To optimize the look of Spider-Byte, a spider person who fights crime in a cyberspace multiverse and appears translucid, the filmmakers explored current techniques that are right on the cusp of creating three-dimensional holograms in real time. “We aren’t just putting her onscreen and then putting her at a slight opacity,” Thompson said. “There are specific techniques that we delved deep into to give her a sense of presence onscreen that feels like she’s beyond just somebody wearing a suit.”
‘Point Break’ and ‘No Country for Old Men’

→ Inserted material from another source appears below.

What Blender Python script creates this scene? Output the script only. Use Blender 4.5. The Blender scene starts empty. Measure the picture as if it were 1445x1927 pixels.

For Powers, there were two high-water marks of great character development through an action sequence that bled into the retro-futuristic realm of Spider-Man 2099. One of them is the foot chase in Kathryn Bigelow’s “Point Break” where Johnny Utah (Keanu Reeves) tries to catch Bodhi (Patrick Swayze). “It was bizarre and funny, and it implemented things that we’d learned about the characters early in the film, namely that Utah injured his knee playing football,” Powers said. A similar chase unfolds in “Across the Spider-Verse.”
The other reference at the front of Powers’s mind was the Coen brothers’ “No Country for Old Men.” In that film, Llewelyn Moss (Josh Brolin) remains defiant in the face of the psychopathic hit man Anton Chigurh (Javier Bardem). Even if there’s an inevitability to how it will all be resolved, Moss fights back and “gets his licks in,” as Powers put it.
“Miles is being chased too,” he added, “but we still want him to get his licks in.”